_Directions for this task_
Retype each entry below, keeping every character the same.

BEGIN

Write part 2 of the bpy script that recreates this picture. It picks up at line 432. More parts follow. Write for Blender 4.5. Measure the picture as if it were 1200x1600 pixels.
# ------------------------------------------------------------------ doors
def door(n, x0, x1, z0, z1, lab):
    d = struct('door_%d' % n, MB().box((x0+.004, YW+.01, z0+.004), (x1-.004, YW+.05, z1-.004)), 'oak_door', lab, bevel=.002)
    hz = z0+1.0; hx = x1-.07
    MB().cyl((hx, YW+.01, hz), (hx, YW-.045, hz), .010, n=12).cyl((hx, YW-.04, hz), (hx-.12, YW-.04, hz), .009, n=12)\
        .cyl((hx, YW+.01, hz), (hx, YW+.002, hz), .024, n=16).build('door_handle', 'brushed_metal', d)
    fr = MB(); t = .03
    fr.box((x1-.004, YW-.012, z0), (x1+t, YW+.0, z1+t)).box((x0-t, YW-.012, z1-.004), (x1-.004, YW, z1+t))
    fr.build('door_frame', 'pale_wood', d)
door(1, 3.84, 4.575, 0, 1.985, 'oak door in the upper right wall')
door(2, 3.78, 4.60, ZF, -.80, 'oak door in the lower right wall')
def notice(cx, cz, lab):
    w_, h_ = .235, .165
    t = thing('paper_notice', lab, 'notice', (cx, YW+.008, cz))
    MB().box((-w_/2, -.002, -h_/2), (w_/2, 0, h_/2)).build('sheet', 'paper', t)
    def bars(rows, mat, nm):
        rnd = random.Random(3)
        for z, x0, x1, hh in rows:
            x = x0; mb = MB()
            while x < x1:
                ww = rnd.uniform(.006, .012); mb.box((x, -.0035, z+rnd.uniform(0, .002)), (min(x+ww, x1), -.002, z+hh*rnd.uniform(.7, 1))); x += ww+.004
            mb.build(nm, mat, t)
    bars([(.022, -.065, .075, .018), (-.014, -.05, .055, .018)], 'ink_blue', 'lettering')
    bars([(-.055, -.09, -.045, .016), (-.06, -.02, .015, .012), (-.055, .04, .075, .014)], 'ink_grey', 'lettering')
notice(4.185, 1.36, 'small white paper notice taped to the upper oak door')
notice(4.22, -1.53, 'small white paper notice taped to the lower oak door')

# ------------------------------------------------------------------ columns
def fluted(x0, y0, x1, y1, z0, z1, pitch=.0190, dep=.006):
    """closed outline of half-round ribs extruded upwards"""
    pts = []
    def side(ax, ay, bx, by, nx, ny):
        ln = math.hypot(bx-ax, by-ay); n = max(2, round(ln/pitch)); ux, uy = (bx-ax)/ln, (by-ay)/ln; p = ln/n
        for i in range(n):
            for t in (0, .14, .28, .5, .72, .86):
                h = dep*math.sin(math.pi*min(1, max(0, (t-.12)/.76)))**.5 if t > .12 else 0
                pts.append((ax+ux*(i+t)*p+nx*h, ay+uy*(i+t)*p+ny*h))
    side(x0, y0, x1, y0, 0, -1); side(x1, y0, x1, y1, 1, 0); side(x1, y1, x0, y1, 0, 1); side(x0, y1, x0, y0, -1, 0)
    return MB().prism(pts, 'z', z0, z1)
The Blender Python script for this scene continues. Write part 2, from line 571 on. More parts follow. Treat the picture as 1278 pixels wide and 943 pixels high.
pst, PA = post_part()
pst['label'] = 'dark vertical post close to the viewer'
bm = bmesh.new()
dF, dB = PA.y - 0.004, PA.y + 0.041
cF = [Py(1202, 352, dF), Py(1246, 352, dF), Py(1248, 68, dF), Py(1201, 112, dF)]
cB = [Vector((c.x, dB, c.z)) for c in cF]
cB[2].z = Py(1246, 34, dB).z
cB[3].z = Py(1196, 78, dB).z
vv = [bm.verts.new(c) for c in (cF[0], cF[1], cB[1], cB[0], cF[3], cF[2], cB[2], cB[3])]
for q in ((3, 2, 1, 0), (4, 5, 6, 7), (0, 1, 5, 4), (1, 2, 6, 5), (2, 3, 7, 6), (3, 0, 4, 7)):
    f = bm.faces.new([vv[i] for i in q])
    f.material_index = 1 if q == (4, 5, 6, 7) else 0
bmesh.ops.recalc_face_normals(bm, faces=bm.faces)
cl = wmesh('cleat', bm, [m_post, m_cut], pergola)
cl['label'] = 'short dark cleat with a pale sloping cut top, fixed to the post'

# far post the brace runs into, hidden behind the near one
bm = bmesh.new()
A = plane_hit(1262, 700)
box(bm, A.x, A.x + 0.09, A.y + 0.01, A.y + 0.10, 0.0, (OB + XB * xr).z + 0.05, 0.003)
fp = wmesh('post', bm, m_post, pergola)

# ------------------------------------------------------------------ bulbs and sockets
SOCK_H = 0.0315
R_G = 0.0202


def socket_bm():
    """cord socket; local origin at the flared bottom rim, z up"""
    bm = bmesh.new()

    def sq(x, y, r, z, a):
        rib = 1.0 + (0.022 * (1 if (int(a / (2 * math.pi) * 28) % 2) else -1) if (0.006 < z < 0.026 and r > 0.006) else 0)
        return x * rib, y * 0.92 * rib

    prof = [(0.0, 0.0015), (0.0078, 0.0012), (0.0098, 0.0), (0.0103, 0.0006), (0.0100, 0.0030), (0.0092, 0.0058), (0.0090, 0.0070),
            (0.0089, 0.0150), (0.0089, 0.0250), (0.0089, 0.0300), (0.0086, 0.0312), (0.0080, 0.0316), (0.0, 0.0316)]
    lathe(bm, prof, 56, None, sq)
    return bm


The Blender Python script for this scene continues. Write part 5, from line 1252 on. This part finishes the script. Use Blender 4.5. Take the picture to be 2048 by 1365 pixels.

END

_Response_
Write part 2 of the bpy script that recreates this picture. It picks up at line 432. More parts follow. Write for Blender 4.5. Measure the picture as if it were 1200x1600 pixels.
# ------------------------------------------------------------------ doors
def door(n, x0, x1, z0, z1, lab):
    d = struct('door_%d' % n, MB().box((x0+.004, YW+.01, z0+.004), (x1-.004, YW+.05, z1-.004)), 'oak_door', lab, bevel=.002)
    hz = z0+1.0; hx = x1-.07
    MB().cyl((hx, YW+.01, hz), (hx, YW-.045, hz), .010, n=12).cyl((hx, YW-.04, hz), (hx-.12, YW-.04, hz), .009, n=12)\
        .cyl((hx, YW+.01, hz), (hx, YW+.002, hz), .024, n=16).build('door_handle', 'brushed_metal', d)
    fr = MB(); t = .03
    fr.box((x1-.004, YW-.012, z0), (x1+t, YW+.0, z1+t)).box((x0-t, YW-.012, z1-.004), (x1-.004, YW, z1+t))
    fr.build('door_frame', 'pale_wood', d)
door(1, 3.84, 4.575, 0, 1.985, 'oak door in the upper right wall')
door(2, 3.78, 4.60, ZF, -.80, 'oak door in the lower right wall')
def notice(cx, cz, lab):
    w_, h_ = .235, .165
    t = thing('paper_notice', lab, 'notice', (cx, YW+.008, cz))
    MB().box((-w_/2, -.002, -h_/2), (w_/2, 0, h_/2)).build('sheet', 'paper', t)
    def bars(rows, mat, nm):
        rnd = random.Random(3)
        for z, x0, x1, hh in rows:
            x = x0; mb = MB()
            while x < x1:
                ww = rnd.uniform(.006, .012); mb.box((x, -.0035, z+rnd.uniform(0, .002)), (min(x+ww, x1), -.002, z+hh*rnd.uniform(.7, 1))); x += ww+.004
            mb.build(nm, mat, t)
    bars([(.022, -.065, .075, .018), (-.014, -.05, .055, .018)], 'ink_blue', 'lettering')
    bars([(-.055, -.09, -.045, .016), (-.06, -.02, .015, .012), (-.055, .04, .075, .014)], 'ink_grey', 'lettering')
notice(4.185, 1.36, 'small white paper notice taped to the upper oak door')
notice(4.22, -1.53, 'small white paper notice taped to the lower oak door')

# ------------------------------------------------------------------ columns
def fluted(x0, y0, x1, y1, z0, z1, pitch=.0190, dep=.006):
    """closed outline of half-round ribs extruded upwards"""
    pts = []
    def side(ax, ay, bx, by, nx, ny):
        ln = math.hypot(bx-ax, by-ay); n = max(2, round(ln/pitch)); ux, uy = (bx-ax)/ln, (by-ay)/ln; p = ln/n
        for i in range(n):
            for t in (0, .14, .28, .5, .72, .86):
                h = dep*math.sin(math.pi*min(1, max(0, (t-.12)/.76)))**.5 if t > .12 else 0
                pts.append((ax+ux*(i+t)*p+nx*h, ay+uy*(i+t)*p+ny*h))
    side(x0, y0, x1, y0, 0, -1); side(x1, y0, x1, y1, 1, 0); side(x1, y1, x0, y1, 0, 1); side(x0, y1, x0, y0, -1, 0)
    return MB().prism(pts, 'z', z0, z1)
The Blender Python script for this scene continues. Write part 2, from line 571 on. More parts follow. Treat the picture as 1278 pixels wide and 943 pixels high.
pst, PA = post_part()
pst['label'] = 'dark vertical post close to the viewer'
bm = bmesh.new()
dF, dB = PA.y - 0.004, PA.y + 0.041
cF = [Py(1202, 352, dF), Py(1246, 352, dF), Py(1248, 68, dF), Py(1201, 112, dF)]
cB = [Vector((c.x, dB, c.z)) for c in cF]
cB[2].z = Py(1246, 34, dB).z
cB[3].z = Py(1196, 78, dB).z
vv = [bm.verts.new(c) for c in (cF[0], cF[1], cB[1], cB[0], cF[3], cF[2], cB[2], cB[3])]
for q in ((3, 2, 1, 0), (4, 5, 6, 7), (0, 1, 5, 4), (1, 2, 6, 5), (2, 3, 7, 6), (3, 0, 4, 7)):
    f = bm.faces.new([vv[i] for i in q])
    f.material_index = 1 if q == (4, 5, 6, 7) else 0
bmesh.ops.recalc_face_normals(bm, faces=bm.faces)
cl = wmesh('cleat', bm, [m_post, m_cut], pergola)
cl['label'] = 'short dark cleat with a pale sloping cut top, fixed to the post'

# far post the brace runs into, hidden behind the near one
bm = bmesh.new()
A = plane_hit(1262, 700)
box(bm, A.x, A.x + 0.09, A.y + 0.01, A.y + 0.10, 0.0, (OB + XB * xr).z + 0.05, 0.003)
fp = wmesh('post', bm, m_post, pergola)

# ------------------------------------------------------------------ bulbs and sockets
SOCK_H = 0.0315
R_G = 0.0202


def socket_bm():
    """cord socket; local origin at the flared bottom rim, z up"""
    bm = bmesh.new()

    def sq(x, y, r, z, a):
        rib = 1.0 + (0.022 * (1 if (int(a / (2 * math.pi) * 28) % 2) else -1) if (0.006 < z < 0.026 and r > 0.006) else 0)
        return x * rib, y * 0.92 * rib

    prof = [(0.0, 0.0015), (0.0078, 0.0012), (0.0098, 0.0), (0.0103, 0.0006), (0.0100, 0.0030), (0.0092, 0.0058), (0.0090, 0.0070),
            (0.0089, 0.0150), (0.0089, 0.0250), (0.0089, 0.0300), (0.0086, 0.0312), (0.0080, 0.0316), (0.0, 0.0316)]
    lathe(bm, prof, 56, None, sq)
    return bm


The Blender Python script for this scene continues. Write part 5, from line 1252 on. This part finishes the script. Use Blender 4.5. Take the picture to be 2048 by 1365 pixels.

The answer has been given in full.